A rua da minha infância era uma
rua de mulheres, na parte da manhã. Todos os dias, por volta das onze, enquanto
o almoço ganhava corpo no fogão e a roupa da cama se arejava à janela, as
portas entreabriam-se e elas esperavam o carteiro no caminho.
Era a hora de todas as
esperanças, de alguns medos, de sonhos eternamente adiados. O Sr. Agostinho
tinha os olhos da cor da distância, claros de mar e de saudades e uma voz doce,
um pouco enrouquecida do sol e da chuva, dos subires e desceres das ruas
daquele tempo.
Na bolsa de couro do Sr. Agostinho,
guardavam-se segredos que as folhas de linhas azuis revelavam , no rasgar
cuidadoso do envelope, no estalar do papel, na nota que vinha dobrada em quatro
e que cheirava às venezuelas e aos brasis dos sonhos velhos,
“Minha querida
e sempre lembrada Maria”
na eterna vontade de ter casa
sua, de trazer anéis nos dedos ou um dente de ouro a iluminar o sorriso.
O Sr. Agostinho parava a rua da
minha infância, por volta das onze: era a carta de chamada que preparava outras
partidas, era a prova de vida do soldado que tinha ido lutar pela pátria, em
nome de um dever juvenil nas picadas do ultramar, era a saudade molhada de sal
de outros mares de quem tinha ido à procura de mundos, de vidas, de quem tinha
fugido da tropa, de quem não estava.
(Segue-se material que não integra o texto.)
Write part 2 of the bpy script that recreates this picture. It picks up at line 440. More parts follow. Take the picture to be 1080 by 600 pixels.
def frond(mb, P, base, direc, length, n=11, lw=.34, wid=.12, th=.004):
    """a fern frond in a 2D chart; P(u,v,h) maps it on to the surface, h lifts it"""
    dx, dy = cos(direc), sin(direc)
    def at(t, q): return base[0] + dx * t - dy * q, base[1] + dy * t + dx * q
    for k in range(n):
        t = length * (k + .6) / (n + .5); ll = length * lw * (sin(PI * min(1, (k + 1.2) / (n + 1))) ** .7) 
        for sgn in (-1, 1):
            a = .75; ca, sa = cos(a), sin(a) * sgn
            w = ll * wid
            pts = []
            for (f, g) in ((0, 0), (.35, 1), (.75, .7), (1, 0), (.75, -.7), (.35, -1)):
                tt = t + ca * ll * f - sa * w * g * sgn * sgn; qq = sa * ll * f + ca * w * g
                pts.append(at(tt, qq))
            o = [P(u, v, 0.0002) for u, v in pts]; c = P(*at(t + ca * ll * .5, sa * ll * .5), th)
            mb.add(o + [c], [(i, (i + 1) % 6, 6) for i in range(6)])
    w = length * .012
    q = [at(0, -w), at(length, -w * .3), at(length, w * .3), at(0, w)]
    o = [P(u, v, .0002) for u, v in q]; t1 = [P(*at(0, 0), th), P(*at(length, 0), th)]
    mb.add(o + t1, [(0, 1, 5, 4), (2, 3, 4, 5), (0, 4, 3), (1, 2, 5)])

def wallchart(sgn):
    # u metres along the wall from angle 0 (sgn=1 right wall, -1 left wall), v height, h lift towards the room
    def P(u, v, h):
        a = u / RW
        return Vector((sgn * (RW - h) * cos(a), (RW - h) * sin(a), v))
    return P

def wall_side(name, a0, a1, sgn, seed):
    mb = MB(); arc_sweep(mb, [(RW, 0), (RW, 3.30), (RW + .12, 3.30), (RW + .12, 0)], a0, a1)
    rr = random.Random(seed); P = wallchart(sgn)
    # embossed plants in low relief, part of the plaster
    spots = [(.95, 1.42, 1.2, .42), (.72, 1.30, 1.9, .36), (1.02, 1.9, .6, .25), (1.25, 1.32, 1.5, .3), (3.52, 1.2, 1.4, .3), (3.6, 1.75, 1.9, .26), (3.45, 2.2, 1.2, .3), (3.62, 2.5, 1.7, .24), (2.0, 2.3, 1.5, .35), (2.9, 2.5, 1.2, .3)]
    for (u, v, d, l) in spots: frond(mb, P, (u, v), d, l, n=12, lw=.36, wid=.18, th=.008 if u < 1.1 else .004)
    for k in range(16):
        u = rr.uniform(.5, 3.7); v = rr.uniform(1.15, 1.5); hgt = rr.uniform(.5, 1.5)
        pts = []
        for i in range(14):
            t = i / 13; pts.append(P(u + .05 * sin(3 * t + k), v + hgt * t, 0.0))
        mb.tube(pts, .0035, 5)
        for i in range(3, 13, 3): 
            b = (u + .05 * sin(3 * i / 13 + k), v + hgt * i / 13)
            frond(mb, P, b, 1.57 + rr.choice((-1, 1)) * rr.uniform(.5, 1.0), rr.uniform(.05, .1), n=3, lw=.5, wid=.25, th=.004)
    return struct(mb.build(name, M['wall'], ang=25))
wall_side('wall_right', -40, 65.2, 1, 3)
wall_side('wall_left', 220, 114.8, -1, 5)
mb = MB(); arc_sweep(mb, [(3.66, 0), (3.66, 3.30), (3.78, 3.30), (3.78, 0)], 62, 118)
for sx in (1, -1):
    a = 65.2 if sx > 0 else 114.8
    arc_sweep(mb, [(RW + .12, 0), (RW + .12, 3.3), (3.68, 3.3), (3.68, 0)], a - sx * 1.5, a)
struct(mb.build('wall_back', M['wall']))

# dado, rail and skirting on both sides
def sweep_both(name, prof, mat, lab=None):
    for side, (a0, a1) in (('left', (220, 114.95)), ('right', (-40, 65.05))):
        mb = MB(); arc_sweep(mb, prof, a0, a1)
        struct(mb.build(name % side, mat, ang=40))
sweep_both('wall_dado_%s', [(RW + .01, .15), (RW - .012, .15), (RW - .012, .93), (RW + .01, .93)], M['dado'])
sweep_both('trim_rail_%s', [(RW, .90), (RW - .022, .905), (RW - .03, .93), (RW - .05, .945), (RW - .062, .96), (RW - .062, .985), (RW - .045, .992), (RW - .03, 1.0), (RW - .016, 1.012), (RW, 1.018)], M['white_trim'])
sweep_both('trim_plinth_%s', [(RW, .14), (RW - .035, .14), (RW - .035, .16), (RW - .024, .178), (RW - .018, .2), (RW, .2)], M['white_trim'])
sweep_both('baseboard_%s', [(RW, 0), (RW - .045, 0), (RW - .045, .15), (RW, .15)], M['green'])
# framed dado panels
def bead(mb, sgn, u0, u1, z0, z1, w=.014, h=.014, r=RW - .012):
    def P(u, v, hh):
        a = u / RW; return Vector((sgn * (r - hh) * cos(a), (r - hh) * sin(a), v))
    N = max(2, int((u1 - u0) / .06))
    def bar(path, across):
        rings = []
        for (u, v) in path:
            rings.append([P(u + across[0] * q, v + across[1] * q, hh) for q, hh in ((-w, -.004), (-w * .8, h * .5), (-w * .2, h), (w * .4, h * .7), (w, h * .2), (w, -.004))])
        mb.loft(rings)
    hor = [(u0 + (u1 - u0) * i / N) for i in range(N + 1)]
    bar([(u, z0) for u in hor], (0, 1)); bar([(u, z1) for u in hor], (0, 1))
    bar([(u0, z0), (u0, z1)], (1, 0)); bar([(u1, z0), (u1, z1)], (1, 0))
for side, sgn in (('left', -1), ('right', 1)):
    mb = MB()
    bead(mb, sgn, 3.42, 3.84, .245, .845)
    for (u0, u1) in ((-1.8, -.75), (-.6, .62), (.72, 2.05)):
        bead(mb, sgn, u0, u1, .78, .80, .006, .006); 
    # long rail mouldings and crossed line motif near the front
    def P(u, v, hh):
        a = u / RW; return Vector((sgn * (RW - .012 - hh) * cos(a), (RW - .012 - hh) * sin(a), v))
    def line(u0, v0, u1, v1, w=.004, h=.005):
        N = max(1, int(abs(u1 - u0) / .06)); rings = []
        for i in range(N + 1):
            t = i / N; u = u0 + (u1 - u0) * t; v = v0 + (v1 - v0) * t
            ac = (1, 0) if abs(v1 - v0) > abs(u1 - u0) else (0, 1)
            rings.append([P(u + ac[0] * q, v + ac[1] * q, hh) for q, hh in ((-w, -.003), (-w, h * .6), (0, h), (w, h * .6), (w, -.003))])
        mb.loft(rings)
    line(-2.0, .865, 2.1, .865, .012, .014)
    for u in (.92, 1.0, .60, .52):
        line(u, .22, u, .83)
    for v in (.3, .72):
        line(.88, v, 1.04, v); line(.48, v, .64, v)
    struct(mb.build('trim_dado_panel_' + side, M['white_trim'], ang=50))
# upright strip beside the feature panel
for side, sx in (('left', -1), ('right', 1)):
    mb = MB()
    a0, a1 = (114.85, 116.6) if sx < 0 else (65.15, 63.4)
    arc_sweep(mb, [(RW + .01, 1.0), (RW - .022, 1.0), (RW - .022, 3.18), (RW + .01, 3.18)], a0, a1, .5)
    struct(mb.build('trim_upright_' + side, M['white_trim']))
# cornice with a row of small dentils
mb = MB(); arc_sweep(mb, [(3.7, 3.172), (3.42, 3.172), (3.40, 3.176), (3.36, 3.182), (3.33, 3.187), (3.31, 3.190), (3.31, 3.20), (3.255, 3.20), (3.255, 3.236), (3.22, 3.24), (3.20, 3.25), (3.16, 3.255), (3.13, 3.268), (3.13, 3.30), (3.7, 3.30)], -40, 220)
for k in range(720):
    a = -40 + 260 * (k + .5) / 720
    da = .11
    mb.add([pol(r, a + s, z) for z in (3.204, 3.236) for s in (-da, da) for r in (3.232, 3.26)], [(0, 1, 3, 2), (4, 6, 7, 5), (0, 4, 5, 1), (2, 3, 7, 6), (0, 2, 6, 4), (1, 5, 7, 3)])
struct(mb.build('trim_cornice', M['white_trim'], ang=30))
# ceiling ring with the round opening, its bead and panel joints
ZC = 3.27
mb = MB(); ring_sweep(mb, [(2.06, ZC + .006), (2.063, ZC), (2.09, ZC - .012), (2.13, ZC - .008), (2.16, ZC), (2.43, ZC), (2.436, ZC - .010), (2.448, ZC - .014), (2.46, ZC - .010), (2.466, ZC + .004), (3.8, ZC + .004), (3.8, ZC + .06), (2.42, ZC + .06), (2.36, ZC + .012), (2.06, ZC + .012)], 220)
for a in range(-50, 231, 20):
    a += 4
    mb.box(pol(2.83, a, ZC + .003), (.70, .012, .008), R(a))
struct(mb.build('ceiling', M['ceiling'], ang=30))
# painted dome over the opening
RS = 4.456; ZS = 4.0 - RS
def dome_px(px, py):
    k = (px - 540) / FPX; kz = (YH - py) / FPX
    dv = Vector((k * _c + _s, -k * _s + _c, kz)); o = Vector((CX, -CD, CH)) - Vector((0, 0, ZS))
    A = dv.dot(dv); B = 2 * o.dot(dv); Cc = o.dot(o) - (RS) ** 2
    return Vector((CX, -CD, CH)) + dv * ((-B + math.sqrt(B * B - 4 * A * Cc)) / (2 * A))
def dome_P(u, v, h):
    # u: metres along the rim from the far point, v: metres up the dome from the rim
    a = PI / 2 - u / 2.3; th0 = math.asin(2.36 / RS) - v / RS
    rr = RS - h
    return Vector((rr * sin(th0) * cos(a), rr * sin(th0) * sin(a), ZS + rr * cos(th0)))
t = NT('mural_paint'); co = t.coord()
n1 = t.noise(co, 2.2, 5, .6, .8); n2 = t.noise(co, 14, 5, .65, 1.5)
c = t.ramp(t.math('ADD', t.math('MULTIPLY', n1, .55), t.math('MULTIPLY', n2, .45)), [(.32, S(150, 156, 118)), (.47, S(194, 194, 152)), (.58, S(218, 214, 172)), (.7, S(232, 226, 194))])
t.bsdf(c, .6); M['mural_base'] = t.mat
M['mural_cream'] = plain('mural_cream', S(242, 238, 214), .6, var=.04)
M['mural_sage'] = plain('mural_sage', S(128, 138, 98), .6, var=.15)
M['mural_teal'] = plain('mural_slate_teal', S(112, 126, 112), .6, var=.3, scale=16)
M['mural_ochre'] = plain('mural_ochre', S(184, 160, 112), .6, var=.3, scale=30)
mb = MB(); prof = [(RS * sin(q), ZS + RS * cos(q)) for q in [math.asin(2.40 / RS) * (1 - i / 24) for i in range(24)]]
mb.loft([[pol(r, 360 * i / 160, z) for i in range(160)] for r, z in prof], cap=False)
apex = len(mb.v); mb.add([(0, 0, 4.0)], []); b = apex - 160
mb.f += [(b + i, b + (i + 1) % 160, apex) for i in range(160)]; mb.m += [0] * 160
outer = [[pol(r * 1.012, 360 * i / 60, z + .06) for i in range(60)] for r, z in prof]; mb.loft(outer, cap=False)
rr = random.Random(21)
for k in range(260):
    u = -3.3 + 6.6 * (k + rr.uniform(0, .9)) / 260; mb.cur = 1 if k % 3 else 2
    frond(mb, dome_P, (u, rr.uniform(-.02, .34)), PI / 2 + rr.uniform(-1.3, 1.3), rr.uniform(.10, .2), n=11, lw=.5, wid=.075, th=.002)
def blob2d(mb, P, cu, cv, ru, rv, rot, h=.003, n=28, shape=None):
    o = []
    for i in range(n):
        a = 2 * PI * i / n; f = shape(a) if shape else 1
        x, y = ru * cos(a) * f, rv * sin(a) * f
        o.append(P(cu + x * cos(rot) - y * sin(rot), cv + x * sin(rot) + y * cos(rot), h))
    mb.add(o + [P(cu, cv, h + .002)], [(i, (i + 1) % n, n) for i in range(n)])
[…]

Simplesmente.
Os ausentes faziam pontes de
papel com os que tinham ficado na rua da minha infância:
- Vizinha, recebi carta do meu
António.
E a vizinha lia as palavras e os
silêncios e os não-ditos e as perguntas e as respostas e as promessas,
- adeus,
adeus, até ao meu regresso,
que alimentava as semanas das
mulheres da rua da minha infância.
- Então, Sr.
Agostinho?
- Hoje, não há
nada.
E o silêncio. E o medo. E a
angustia de receber uma carta com a tarja preta do luto.
O Sr. Agostinho já não distribui
as cartas e os postais de paisagens de neve que chegavam em pleno Agosto.
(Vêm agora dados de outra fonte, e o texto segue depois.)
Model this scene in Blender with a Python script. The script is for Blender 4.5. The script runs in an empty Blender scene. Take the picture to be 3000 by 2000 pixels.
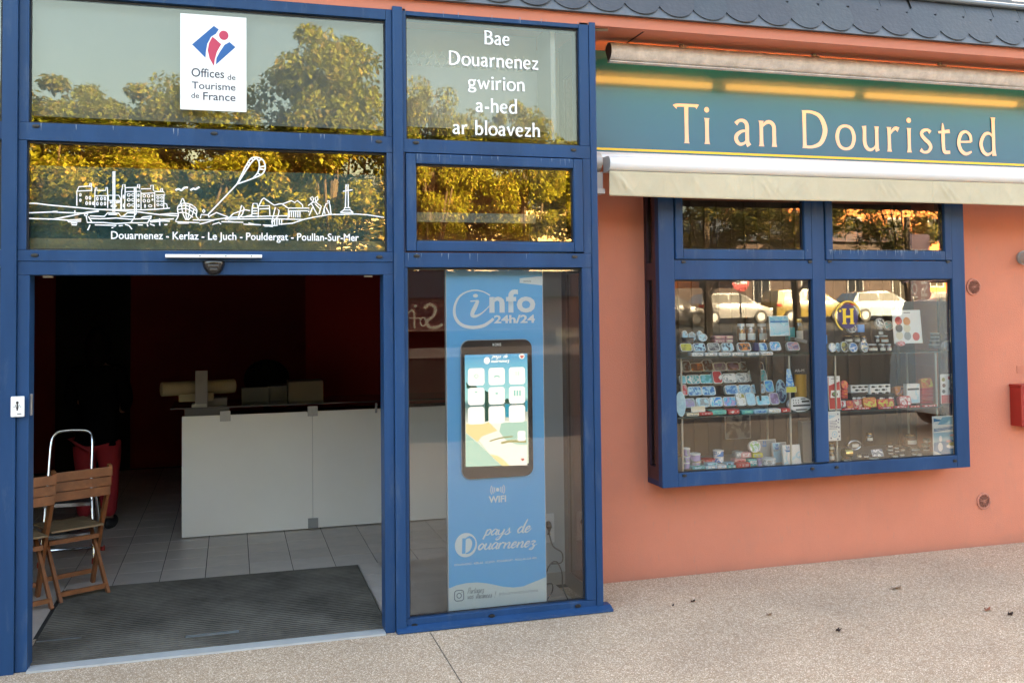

Guardo dele, os olhos e a voz. Guardo o sorriso. E a imensa curiosidade de criança
de conhecer os futuros que abrigava dentro do saco.
Já ninguém espera o carteiro na
minha rua. O coração já não bate à vista do selo. Já ninguém limpa as lágrimas
ao ponto final,
“Adeus até ter
notícias tuas”.
E é pena.
Daí este Projeto: para que, nem as cartas, nem as memórias, nem as emoções se percam!